Jesus concludes this segment of his discipleship training with a practical application. He takes a child – a little child, an infant, in Greek – and takes it in his arms. Babies are not typically held in the arms of anyone except their mothers, or other women, in the first century. It’s hard for us to see just how radical this action is because we all love holding and hugging babies. But in Jesus’s world, babies were not precious bundles of joy. They were invisible. They were non-persons, not even to be considered or noticed until they were old enough to be viable and useful. In a Roman household, a newborn baby was laid on the ground, and if the father picked it up, it was welcomed into the family. If he did not pick it up, it was exposed to die or be taken into slavery. Welcoming a child was literally the difference between life and death. 

Jesus invites his disciples to welcome the most vulnerable, the most humble members of society, in his name. By making them part of their family, they are making Jesus part of their family, they are making God part of their family. 

If they want to argue about greatness, if they desire to be first, they will be last. But if instead they use their power and influence to include and care for the vulnerable and humble, they will find themselves intimately connected to the greatest power in the universe. 

Humility may come naturally to some of us. Others may have been transformed by humility through suffering and loss. And still others may have experienced that painful transformation that comes through desiring greatness and being humiliated.

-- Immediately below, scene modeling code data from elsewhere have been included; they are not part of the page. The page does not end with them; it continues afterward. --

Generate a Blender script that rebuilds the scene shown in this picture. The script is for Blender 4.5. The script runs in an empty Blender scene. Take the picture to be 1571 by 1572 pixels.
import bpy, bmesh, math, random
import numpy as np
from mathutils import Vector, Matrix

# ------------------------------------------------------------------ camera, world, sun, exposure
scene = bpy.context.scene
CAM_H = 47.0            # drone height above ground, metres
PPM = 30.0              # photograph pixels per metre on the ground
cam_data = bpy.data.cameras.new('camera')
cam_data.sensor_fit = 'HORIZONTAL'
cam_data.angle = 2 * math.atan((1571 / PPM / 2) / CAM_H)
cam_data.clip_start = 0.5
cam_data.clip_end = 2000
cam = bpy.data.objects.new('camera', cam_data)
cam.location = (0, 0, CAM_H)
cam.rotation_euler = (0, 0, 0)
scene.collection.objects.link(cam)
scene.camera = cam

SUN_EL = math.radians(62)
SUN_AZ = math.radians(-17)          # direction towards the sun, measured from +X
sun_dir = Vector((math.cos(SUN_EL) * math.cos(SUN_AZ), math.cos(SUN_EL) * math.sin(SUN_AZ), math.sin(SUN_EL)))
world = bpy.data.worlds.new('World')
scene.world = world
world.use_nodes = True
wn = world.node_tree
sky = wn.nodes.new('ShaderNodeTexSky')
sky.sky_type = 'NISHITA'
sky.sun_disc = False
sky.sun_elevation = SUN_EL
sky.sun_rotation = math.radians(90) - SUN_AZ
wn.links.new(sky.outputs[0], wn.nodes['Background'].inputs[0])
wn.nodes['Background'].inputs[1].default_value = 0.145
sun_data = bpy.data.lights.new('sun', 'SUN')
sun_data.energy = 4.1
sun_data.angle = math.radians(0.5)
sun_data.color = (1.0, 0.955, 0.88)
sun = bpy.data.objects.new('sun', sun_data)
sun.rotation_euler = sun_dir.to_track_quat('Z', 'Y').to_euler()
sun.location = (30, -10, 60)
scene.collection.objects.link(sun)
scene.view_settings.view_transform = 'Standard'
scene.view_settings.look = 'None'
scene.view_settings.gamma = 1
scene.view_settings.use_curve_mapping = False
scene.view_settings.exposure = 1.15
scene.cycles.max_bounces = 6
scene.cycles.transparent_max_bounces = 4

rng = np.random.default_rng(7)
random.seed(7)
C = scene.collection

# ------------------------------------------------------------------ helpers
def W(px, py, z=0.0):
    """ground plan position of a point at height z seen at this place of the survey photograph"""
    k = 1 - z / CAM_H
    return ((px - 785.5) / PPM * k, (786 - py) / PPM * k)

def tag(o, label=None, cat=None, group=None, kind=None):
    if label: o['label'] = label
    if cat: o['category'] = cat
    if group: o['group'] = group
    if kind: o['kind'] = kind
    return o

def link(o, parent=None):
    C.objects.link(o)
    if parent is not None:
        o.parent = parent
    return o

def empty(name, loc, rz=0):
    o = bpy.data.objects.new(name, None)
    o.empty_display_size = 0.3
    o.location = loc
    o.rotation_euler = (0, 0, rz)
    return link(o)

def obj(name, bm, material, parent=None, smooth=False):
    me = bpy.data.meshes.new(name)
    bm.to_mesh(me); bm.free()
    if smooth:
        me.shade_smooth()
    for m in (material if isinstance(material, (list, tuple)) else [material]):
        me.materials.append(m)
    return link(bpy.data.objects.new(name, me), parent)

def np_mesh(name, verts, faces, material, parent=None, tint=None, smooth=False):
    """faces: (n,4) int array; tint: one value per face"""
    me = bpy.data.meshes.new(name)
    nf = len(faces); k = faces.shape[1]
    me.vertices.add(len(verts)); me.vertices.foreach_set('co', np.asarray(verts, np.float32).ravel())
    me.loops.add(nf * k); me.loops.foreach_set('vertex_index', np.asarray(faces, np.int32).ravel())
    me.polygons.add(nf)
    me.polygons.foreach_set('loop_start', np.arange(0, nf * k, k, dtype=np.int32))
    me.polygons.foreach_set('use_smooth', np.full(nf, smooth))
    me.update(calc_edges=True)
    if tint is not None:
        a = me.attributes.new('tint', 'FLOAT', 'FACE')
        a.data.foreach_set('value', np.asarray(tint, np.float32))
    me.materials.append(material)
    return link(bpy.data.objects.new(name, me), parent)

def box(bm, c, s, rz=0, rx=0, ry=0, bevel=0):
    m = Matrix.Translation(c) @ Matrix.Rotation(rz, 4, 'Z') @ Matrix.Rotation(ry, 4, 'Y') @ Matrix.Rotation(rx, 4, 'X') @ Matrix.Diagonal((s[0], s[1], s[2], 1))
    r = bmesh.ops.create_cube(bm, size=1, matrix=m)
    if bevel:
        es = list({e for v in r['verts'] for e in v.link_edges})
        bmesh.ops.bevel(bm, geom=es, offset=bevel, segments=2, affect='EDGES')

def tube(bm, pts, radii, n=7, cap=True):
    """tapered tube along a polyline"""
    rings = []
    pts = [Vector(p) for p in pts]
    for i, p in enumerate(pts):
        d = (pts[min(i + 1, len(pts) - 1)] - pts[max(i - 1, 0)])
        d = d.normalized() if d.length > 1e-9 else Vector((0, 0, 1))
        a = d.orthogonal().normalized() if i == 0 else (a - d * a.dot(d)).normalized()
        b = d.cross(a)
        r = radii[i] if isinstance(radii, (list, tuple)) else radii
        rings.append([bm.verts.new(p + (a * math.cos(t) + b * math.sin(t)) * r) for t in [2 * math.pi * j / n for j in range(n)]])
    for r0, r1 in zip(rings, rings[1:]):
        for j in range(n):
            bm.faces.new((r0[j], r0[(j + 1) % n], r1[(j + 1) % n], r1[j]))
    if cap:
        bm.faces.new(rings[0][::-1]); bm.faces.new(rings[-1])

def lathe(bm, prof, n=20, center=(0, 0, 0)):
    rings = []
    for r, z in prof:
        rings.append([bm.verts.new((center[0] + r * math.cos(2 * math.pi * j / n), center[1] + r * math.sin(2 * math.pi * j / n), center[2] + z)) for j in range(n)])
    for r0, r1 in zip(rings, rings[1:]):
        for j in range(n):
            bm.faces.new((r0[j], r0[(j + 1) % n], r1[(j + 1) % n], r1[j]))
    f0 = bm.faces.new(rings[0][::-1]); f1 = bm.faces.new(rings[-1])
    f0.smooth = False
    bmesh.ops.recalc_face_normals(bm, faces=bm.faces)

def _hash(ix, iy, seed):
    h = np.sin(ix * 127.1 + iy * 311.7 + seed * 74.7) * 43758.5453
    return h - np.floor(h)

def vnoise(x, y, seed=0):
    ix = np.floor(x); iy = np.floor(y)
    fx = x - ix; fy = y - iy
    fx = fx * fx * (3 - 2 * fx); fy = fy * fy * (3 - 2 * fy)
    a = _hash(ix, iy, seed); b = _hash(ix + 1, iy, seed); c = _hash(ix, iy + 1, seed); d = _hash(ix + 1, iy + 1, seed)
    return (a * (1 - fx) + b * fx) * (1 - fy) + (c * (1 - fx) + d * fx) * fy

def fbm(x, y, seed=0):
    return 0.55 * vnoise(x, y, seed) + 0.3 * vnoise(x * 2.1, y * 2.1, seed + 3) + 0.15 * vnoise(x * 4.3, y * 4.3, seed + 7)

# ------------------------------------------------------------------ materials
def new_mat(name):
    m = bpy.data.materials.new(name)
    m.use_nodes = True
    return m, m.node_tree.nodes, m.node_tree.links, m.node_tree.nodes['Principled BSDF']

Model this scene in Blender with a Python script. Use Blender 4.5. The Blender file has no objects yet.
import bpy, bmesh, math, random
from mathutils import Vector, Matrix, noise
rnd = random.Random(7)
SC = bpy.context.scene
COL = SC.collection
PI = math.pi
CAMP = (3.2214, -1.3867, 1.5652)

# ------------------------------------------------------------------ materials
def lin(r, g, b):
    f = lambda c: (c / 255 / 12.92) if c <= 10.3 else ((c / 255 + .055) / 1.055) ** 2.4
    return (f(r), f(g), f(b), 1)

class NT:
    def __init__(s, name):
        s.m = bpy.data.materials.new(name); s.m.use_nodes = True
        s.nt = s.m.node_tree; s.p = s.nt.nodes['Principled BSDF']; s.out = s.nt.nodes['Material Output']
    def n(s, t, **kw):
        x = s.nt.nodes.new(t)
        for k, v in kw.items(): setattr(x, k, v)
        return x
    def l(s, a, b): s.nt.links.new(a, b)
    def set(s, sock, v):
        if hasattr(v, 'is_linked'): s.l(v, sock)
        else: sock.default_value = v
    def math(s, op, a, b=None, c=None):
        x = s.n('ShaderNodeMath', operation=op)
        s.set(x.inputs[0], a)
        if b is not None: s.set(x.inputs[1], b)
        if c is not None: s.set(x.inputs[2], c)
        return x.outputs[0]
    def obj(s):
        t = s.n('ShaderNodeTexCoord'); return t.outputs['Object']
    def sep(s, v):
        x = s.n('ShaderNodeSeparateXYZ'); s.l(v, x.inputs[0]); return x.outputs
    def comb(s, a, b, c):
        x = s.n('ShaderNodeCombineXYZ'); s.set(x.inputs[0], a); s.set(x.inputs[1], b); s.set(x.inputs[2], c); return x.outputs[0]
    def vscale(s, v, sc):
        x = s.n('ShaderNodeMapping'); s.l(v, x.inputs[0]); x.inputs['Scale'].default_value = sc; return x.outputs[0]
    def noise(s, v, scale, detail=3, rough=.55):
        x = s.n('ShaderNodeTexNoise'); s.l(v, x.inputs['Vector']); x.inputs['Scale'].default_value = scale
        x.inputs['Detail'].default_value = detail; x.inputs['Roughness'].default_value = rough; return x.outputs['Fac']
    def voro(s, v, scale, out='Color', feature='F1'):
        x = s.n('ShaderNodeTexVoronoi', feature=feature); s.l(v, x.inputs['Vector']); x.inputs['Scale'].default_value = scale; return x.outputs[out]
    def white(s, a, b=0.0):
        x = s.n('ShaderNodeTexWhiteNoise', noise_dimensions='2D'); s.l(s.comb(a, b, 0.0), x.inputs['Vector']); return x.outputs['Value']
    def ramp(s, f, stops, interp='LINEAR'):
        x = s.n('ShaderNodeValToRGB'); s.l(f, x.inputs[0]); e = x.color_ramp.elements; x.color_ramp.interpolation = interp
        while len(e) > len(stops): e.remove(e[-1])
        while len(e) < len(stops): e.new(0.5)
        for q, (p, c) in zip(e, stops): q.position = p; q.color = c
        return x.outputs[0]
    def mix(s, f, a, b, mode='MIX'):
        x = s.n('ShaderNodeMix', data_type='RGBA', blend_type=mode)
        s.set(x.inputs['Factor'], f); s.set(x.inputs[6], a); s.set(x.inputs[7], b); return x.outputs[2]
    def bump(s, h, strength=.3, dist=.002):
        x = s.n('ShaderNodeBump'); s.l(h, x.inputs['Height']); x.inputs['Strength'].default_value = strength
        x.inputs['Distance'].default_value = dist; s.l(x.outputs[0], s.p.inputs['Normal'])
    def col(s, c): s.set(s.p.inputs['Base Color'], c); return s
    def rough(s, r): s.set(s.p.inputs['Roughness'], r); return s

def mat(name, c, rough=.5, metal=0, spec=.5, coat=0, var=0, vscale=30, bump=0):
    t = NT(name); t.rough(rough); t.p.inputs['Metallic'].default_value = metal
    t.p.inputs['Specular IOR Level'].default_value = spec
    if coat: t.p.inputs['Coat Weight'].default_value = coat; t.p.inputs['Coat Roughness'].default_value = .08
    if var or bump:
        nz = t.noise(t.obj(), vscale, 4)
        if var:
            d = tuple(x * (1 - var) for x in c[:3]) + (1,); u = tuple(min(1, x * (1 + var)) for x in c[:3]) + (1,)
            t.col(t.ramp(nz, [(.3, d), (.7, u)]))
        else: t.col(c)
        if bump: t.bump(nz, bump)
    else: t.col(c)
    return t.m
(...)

But most of us probably still have a lot of pride that prevents us from listening to people we think know less than we do, from caring for those who look or believe or live differently than we do, who find reasons not to pick up that baby, that vulnerable worthless person, and welcome them into the family of God. 

C.S. Lewis wrote in Mere Christianity, “As long as you are proud you cannot know God. A proud man is always looking down on thing and people: and, of course, as long as you are looking down you cannot see something that is above you.” Jesus invites us to a way of life in which humility is a condition we embrace instead of avoiding. He calls us to take into our arms those who have nothing to offer us, no way to enhance our status or bring us greatness. He invites us to reflect on our own actions and examine our own biases so that we can be transformed and be a transforming force in the world.

This is how Jack Morris kept his job. And this is how we will keep our job, too. This is how we can follow Jesus and be his disciples in the world. This is literally the difference between life and death. Will we have the humility to welcome the most humble into our family? Will we welcome Jesus and the one who sent him?

To God be all glory forever and ever. Amen.